— WRITTEN TASK —
Leave out the pictures and transcribe everything else exactly.

— PROVIDED DATA —
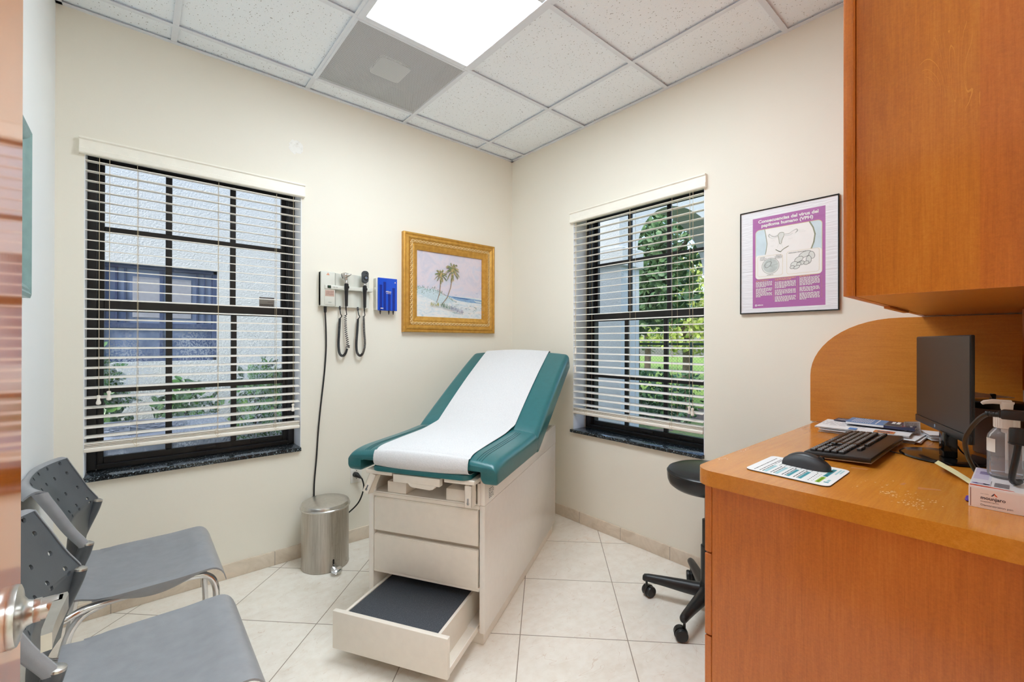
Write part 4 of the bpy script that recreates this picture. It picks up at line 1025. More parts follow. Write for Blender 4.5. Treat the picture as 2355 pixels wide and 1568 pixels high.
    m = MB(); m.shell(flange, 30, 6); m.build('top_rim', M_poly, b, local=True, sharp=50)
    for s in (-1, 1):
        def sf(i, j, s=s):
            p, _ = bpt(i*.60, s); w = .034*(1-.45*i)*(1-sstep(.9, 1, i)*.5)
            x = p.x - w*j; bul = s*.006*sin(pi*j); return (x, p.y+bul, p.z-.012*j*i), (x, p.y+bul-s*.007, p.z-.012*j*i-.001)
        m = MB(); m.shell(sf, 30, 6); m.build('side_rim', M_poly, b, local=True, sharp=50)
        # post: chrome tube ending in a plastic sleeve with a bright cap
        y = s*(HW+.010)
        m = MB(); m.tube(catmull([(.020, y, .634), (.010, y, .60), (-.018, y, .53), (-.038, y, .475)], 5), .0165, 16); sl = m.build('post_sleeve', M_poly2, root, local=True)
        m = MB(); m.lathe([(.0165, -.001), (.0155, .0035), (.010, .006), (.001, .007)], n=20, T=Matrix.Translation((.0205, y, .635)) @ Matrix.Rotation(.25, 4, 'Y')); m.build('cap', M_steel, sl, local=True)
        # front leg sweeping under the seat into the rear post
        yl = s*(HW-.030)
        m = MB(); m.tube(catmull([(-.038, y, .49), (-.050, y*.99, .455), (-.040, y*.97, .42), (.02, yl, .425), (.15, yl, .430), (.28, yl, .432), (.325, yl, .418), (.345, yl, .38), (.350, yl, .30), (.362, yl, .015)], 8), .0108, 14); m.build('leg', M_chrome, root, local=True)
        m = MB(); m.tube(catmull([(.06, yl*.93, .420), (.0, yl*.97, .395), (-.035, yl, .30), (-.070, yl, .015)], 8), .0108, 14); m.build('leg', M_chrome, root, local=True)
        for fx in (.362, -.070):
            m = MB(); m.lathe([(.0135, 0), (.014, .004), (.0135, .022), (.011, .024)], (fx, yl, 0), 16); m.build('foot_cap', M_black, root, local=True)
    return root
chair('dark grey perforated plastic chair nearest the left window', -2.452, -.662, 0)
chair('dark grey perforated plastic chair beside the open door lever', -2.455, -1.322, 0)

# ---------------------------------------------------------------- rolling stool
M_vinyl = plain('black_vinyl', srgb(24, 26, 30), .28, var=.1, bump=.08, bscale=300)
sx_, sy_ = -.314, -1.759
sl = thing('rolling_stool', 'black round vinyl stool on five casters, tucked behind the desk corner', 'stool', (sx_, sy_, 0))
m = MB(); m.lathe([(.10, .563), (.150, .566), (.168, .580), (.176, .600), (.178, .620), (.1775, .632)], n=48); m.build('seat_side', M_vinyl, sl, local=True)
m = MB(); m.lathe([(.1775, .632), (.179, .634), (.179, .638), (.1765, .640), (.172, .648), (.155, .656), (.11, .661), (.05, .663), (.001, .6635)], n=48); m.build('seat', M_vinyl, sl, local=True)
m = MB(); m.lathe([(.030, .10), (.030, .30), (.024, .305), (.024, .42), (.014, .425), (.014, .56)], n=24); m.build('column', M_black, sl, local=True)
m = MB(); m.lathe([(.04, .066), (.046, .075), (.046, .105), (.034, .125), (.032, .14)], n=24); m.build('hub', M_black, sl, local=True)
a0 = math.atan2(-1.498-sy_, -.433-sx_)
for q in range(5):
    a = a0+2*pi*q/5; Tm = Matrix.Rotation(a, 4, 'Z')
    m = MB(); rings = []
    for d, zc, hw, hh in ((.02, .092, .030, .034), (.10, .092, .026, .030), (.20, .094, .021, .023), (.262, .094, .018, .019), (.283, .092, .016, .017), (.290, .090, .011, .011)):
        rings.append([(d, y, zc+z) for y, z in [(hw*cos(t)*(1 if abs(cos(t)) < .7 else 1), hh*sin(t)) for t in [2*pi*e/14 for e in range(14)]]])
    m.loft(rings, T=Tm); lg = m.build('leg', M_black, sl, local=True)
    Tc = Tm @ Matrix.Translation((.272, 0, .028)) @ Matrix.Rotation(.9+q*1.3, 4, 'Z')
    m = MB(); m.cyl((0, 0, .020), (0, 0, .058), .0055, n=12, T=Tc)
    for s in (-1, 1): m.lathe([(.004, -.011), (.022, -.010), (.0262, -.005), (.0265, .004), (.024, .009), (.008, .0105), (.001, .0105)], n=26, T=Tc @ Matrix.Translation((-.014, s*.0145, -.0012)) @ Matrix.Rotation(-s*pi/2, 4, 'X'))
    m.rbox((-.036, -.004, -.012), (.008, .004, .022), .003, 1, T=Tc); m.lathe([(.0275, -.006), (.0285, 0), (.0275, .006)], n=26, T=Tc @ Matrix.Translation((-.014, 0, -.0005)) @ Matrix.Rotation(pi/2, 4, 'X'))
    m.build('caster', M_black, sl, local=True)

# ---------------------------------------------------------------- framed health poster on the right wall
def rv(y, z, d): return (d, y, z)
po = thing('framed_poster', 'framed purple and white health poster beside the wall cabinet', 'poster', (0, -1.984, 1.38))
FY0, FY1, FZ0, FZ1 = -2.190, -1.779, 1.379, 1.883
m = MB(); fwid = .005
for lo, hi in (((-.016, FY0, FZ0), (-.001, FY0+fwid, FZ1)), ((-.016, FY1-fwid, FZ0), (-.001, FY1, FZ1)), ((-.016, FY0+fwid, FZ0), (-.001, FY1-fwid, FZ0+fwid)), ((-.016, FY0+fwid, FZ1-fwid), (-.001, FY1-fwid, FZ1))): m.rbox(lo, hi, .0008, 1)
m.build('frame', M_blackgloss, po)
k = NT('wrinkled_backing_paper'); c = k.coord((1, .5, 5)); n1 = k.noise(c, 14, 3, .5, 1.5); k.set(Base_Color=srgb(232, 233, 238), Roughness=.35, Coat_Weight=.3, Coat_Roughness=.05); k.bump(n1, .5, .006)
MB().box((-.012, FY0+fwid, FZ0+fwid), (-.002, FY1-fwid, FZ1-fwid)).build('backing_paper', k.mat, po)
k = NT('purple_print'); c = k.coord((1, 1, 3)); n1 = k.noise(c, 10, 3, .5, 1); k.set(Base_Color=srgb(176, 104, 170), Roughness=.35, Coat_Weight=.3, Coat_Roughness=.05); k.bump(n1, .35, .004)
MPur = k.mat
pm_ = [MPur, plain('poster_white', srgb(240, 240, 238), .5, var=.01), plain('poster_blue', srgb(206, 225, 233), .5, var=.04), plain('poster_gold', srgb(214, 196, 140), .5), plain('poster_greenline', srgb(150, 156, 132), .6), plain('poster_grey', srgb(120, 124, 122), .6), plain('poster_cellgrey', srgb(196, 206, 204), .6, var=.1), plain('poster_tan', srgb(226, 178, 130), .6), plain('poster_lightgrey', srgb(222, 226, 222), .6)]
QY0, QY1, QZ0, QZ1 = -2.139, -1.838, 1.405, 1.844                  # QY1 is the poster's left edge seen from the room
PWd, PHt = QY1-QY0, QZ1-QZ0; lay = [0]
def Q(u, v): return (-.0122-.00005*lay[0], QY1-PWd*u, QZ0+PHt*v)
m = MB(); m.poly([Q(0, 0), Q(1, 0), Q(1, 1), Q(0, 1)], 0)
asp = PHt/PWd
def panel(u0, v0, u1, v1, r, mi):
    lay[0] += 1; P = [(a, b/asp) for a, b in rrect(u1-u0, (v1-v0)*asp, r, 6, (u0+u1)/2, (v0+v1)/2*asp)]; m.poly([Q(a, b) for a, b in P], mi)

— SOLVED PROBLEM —
Write part 4 of the bpy script that recreates this picture. It picks up at line 1025. More parts follow. Write for Blender 4.5. Treat the picture as 2355 pixels wide and 1568 pixels high.
    m = MB(); m.shell(flange, 30, 6); m.build('top_rim', M_poly, b, local=True, sharp=50)
    for s in (-1, 1):
        def sf(i, j, s=s):
            p, _ = bpt(i*.60, s); w = .034*(1-.45*i)*(1-sstep(.9, 1, i)*.5)
            x = p.x - w*j; bul = s*.006*sin(pi*j); return (x, p.y+bul, p.z-.012*j*i), (x, p.y+bul-s*.007, p.z-.012*j*i-.001)
        m = MB(); m.shell(sf, 30, 6); m.build('side_rim', M_poly, b, local=True, sharp=50)
        # post: chrome tube ending in a plastic sleeve with a bright cap
        y = s*(HW+.010)
        m = MB(); m.tube(catmull([(.020, y, .634), (.010, y, .60), (-.018, y, .53), (-.038, y, .475)], 5), .0165, 16); sl = m.build('post_sleeve', M_poly2, root, local=True)
        m = MB(); m.lathe([(.0165, -.001), (.0155, .0035), (.010, .006), (.001, .007)], n=20, T=Matrix.Translation((.0205, y, .635)) @ Matrix.Rotation(.25, 4, 'Y')); m.build('cap', M_steel, sl, local=True)
        # front leg sweeping under the seat into the rear post
        yl = s*(HW-.030)
        m = MB(); m.tube(catmull([(-.038, y, .49), (-.050, y*.99, .455), (-.040, y*.97, .42), (.02, yl, .425), (.15, yl, .430), (.28, yl, .432), (.325, yl, .418), (.345, yl, .38), (.350, yl, .30), (.362, yl, .015)], 8), .0108, 14); m.build('leg', M_chrome, root, local=True)
        m = MB(); m.tube(catmull([(.06, yl*.93, .420), (.0, yl*.97, .395), (-.035, yl, .30), (-.070, yl, .015)], 8), .0108, 14); m.build('leg', M_chrome, root, local=True)
        for fx in (.362, -.070):
            m = MB(); m.lathe([(.0135, 0), (.014, .004), (.0135, .022), (.011, .024)], (fx, yl, 0), 16); m.build('foot_cap', M_black, root, local=True)
    return root
chair('dark grey perforated plastic chair nearest the left window', -2.452, -.662, 0)
chair('dark grey perforated plastic chair beside the open door lever', -2.455, -1.322, 0)

# ---------------------------------------------------------------- rolling stool
M_vinyl = plain('black_vinyl', srgb(24, 26, 30), .28, var=.1, bump=.08, bscale=300)
sx_, sy_ = -.314, -1.759
sl = thing('rolling_stool', 'black round vinyl stool on five casters, tucked behind the desk corner', 'stool', (sx_, sy_, 0))
m = MB(); m.lathe([(.10, .563), (.150, .566), (.168, .580), (.176, .600), (.178, .620), (.1775, .632)], n=48); m.build('seat_side', M_vinyl, sl, local=True)
m = MB(); m.lathe([(.1775, .632), (.179, .634), (.179, .638), (.1765, .640), (.172, .648), (.155, .656), (.11, .661), (.05, .663), (.001, .6635)], n=48); m.build('seat', M_vinyl, sl, local=True)
m = MB(); m.lathe([(.030, .10), (.030, .30), (.024, .305), (.024, .42), (.014, .425), (.014, .56)], n=24); m.build('column', M_black, sl, local=True)
m = MB(); m.lathe([(.04, .066), (.046, .075), (.046, .105), (.034, .125), (.032, .14)], n=24); m.build('hub', M_black, sl, local=True)
a0 = math.atan2(-1.498-sy_, -.433-sx_)
for q in range(5):
    a = a0+2*pi*q/5; Tm = Matrix.Rotation(a, 4, 'Z')
    m = MB(); rings = []
    for d, zc, hw, hh in ((.02, .092, .030, .034), (.10, .092, .026, .030), (.20, .094, .021, .023), (.262, .094, .018, .019), (.283, .092, .016, .017), (.290, .090, .011, .011)):
        rings.append([(d, y, zc+z) for y, z in [(hw*cos(t)*(1 if abs(cos(t)) < .7 else 1), hh*sin(t)) for t in [2*pi*e/14 for e in range(14)]]])
    m.loft(rings, T=Tm); lg = m.build('leg', M_black, sl, local=True)
    Tc = Tm @ Matrix.Translation((.272, 0, .028)) @ Matrix.Rotation(.9+q*1.3, 4, 'Z')
    m = MB(); m.cyl((0, 0, .020), (0, 0, .058), .0055, n=12, T=Tc)
    for s in (-1, 1): m.lathe([(.004, -.011), (.022, -.010), (.0262, -.005), (.0265, .004), (.024, .009), (.008, .0105), (.001, .0105)], n=26, T=Tc @ Matrix.Translation((-.014, s*.0145, -.0012)) @ Matrix.Rotation(-s*pi/2, 4, 'X'))
    m.rbox((-.036, -.004, -.012), (.008, .004, .022), .003, 1, T=Tc); m.lathe([(.0275, -.006), (.0285, 0), (.0275, .006)], n=26, T=Tc @ Matrix.Translation((-.014, 0, -.0005)) @ Matrix.Rotation(pi/2, 4, 'X'))
    m.build('caster', M_black, sl, local=True)

# ---------------------------------------------------------------- framed health poster on the right wall
def rv(y, z, d): return (d, y, z)
po = thing('framed_poster', 'framed purple and white health poster beside the wall cabinet', 'poster', (0, -1.984, 1.38))
FY0, FY1, FZ0, FZ1 = -2.190, -1.779, 1.379, 1.883
m = MB(); fwid = .005
for lo, hi in (((-.016, FY0, FZ0), (-.001, FY0+fwid, FZ1)), ((-.016, FY1-fwid, FZ0), (-.001, FY1, FZ1)), ((-.016, FY0+fwid, FZ0), (-.001, FY1-fwid, FZ0+fwid)), ((-.016, FY0+fwid, FZ1-fwid), (-.001, FY1-fwid, FZ1))): m.rbox(lo, hi, .0008, 1)
m.build('frame', M_blackgloss, po)
k = NT('wrinkled_backing_paper'); c = k.coord((1, .5, 5)); n1 = k.noise(c, 14, 3, .5, 1.5); k.set(Base_Color=srgb(232, 233, 238), Roughness=.35, Coat_Weight=.3, Coat_Roughness=.05); k.bump(n1, .5, .006)
MB().box((-.012, FY0+fwid, FZ0+fwid), (-.002, FY1-fwid, FZ1-fwid)).build('backing_paper', k.mat, po)
k = NT('purple_print'); c = k.coord((1, 1, 3)); n1 = k.noise(c, 10, 3, .5, 1); k.set(Base_Color=srgb(176, 104, 170), Roughness=.35, Coat_Weight=.3, Coat_Roughness=.05); k.bump(n1, .35, .004)
MPur = k.mat
pm_ = [MPur, plain('poster_white', srgb(240, 240, 238), .5, var=.01), plain('poster_blue', srgb(206, 225, 233), .5, var=.04), plain('poster_gold', srgb(214, 196, 140), .5), plain('poster_greenline', srgb(150, 156, 132), .6), plain('poster_grey', srgb(120, 124, 122), .6), plain('poster_cellgrey', srgb(196, 206, 204), .6, var=.1), plain('poster_tan', srgb(226, 178, 130), .6), plain('poster_lightgrey', srgb(222, 226, 222), .6)]
QY0, QY1, QZ0, QZ1 = -2.139, -1.838, 1.405, 1.844                  # QY1 is the poster's left edge seen from the room
PWd, PHt = QY1-QY0, QZ1-QZ0; lay = [0]
def Q(u, v): return (-.0122-.00005*lay[0], QY1-PWd*u, QZ0+PHt*v)
m = MB(); m.poly([Q(0, 0), Q(1, 0), Q(1, 1), Q(0, 1)], 0)
asp = PHt/PWd
def panel(u0, v0, u1, v1, r, mi):
    lay[0] += 1; P = [(a, b/asp) for a, b in rrect(u1-u0, (v1-v0)*asp, r, 6, (u0+u1)/2, (v0+v1)/2*asp)]; m.poly([Q(a, b) for a, b in P], mi)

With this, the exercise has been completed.